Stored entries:

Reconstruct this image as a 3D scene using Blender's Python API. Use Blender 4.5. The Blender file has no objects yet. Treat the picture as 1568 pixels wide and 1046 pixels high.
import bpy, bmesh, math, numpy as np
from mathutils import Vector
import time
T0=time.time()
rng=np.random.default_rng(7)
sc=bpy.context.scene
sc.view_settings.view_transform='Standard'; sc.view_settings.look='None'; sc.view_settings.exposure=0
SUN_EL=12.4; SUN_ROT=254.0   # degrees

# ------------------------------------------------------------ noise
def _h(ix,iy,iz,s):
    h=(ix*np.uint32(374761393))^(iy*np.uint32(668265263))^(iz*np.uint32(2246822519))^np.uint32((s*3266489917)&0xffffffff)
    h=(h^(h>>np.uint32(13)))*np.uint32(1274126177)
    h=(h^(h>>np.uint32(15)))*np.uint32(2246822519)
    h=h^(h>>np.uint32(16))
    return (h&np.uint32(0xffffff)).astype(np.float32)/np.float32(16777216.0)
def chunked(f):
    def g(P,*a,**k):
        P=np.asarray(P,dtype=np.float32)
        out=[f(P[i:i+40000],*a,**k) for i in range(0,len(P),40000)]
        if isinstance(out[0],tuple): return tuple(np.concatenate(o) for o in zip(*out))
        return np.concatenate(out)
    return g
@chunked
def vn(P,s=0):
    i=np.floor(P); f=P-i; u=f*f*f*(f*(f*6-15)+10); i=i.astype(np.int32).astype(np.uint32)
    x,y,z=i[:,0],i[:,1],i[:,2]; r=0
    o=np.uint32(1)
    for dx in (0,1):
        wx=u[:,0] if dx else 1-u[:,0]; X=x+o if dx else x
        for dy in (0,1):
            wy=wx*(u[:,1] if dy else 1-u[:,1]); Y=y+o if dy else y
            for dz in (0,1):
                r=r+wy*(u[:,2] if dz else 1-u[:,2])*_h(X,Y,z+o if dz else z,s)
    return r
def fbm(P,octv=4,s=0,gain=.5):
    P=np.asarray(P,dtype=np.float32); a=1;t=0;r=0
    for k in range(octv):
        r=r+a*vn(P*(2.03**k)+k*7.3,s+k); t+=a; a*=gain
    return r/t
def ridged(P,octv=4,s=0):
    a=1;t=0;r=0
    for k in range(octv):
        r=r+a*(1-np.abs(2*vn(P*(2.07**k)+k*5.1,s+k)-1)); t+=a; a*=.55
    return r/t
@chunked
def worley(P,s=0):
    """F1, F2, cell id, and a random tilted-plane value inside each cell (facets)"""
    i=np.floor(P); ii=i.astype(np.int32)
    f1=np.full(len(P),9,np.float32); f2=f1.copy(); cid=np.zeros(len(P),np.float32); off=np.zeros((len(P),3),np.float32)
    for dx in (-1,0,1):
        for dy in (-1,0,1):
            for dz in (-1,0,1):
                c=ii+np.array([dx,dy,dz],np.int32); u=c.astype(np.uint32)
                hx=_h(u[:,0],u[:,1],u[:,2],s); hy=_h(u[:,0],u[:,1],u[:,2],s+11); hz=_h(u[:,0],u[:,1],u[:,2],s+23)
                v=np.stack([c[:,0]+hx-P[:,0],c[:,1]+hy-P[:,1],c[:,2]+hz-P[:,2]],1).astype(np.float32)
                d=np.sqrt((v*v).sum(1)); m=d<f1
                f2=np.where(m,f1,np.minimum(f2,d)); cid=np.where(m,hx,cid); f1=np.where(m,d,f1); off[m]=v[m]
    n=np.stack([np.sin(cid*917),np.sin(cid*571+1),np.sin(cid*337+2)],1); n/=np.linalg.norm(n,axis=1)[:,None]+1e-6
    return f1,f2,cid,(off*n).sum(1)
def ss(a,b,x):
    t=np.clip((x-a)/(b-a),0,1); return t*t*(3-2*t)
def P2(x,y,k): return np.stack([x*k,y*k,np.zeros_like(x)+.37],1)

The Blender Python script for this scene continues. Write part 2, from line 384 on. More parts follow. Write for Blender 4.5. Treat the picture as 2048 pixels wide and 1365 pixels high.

> _Exercise details_: Reproduce the full set of records precisely.

> _Response to this exercise_:
Reconstruct this image as a 3D scene using Blender's Python API. Use Blender 4.5. The Blender file has no objects yet. Treat the picture as 1568 pixels wide and 1046 pixels high.
import bpy, bmesh, math, numpy as np
from mathutils import Vector
import time
T0=time.time()
rng=np.random.default_rng(7)
sc=bpy.context.scene
sc.view_settings.view_transform='Standard'; sc.view_settings.look='None'; sc.view_settings.exposure=0
SUN_EL=12.4; SUN_ROT=254.0   # degrees

# ------------------------------------------------------------ noise
def _h(ix,iy,iz,s):
    h=(ix*np.uint32(374761393))^(iy*np.uint32(668265263))^(iz*np.uint32(2246822519))^np.uint32((s*3266489917)&0xffffffff)
    h=(h^(h>>np.uint32(13)))*np.uint32(1274126177)
    h=(h^(h>>np.uint32(15)))*np.uint32(2246822519)
    h=h^(h>>np.uint32(16))
    return (h&np.uint32(0xffffff)).astype(np.float32)/np.float32(16777216.0)
def chunked(f):
    def g(P,*a,**k):
        P=np.asarray(P,dtype=np.float32)
        out=[f(P[i:i+40000],*a,**k) for i in range(0,len(P),40000)]
        if isinstance(out[0],tuple): return tuple(np.concatenate(o) for o in zip(*out))
        return np.concatenate(out)
    return g
@chunked
def vn(P,s=0):
    i=np.floor(P); f=P-i; u=f*f*f*(f*(f*6-15)+10); i=i.astype(np.int32).astype(np.uint32)
    x,y,z=i[:,0],i[:,1],i[:,2]; r=0
    o=np.uint32(1)
    for dx in (0,1):
        wx=u[:,0] if dx else 1-u[:,0]; X=x+o if dx else x
        for dy in (0,1):
            wy=wx*(u[:,1] if dy else 1-u[:,1]); Y=y+o if dy else y
            for dz in (0,1):
                r=r+wy*(u[:,2] if dz else 1-u[:,2])*_h(X,Y,z+o if dz else z,s)
    return r
def fbm(P,octv=4,s=0,gain=.5):
    P=np.asarray(P,dtype=np.float32); a=1;t=0;r=0
    for k in range(octv):
        r=r+a*vn(P*(2.03**k)+k*7.3,s+k); t+=a; a*=gain
    return r/t
def ridged(P,octv=4,s=0):
    a=1;t=0;r=0
    for k in range(octv):
        r=r+a*(1-np.abs(2*vn(P*(2.07**k)+k*5.1,s+k)-1)); t+=a; a*=.55
    return r/t
@chunked
def worley(P,s=0):
    """F1, F2, cell id, and a random tilted-plane value inside each cell (facets)"""
    i=np.floor(P); ii=i.astype(np.int32)
    f1=np.full(len(P),9,np.float32); f2=f1.copy(); cid=np.zeros(len(P),np.float32); off=np.zeros((len(P),3),np.float32)
    for dx in (-1,0,1):
        for dy in (-1,0,1):
            for dz in (-1,0,1):
                c=ii+np.array([dx,dy,dz],np.int32); u=c.astype(np.uint32)
                hx=_h(u[:,0],u[:,1],u[:,2],s); hy=_h(u[:,0],u[:,1],u[:,2],s+11); hz=_h(u[:,0],u[:,1],u[:,2],s+23)
                v=np.stack([c[:,0]+hx-P[:,0],c[:,1]+hy-P[:,1],c[:,2]+hz-P[:,2]],1).astype(np.float32)
                d=np.sqrt((v*v).sum(1)); m=d<f1
                f2=np.where(m,f1,np.minimum(f2,d)); cid=np.where(m,hx,cid); f1=np.where(m,d,f1); off[m]=v[m]
    n=np.stack([np.sin(cid*917),np.sin(cid*571+1),np.sin(cid*337+2)],1); n/=np.linalg.norm(n,axis=1)[:,None]+1e-6
    return f1,f2,cid,(off*n).sum(1)
def ss(a,b,x):
    t=np.clip((x-a)/(b-a),0,1); return t*t*(3-2*t)
def P2(x,y,k): return np.stack([x*k,y*k,np.zeros_like(x)+.37],1)

The Blender Python script for this scene continues. Write part 2, from line 384 on. More parts follow. Write for Blender 4.5. Treat the picture as 2048 pixels wide and 1365 pixels high.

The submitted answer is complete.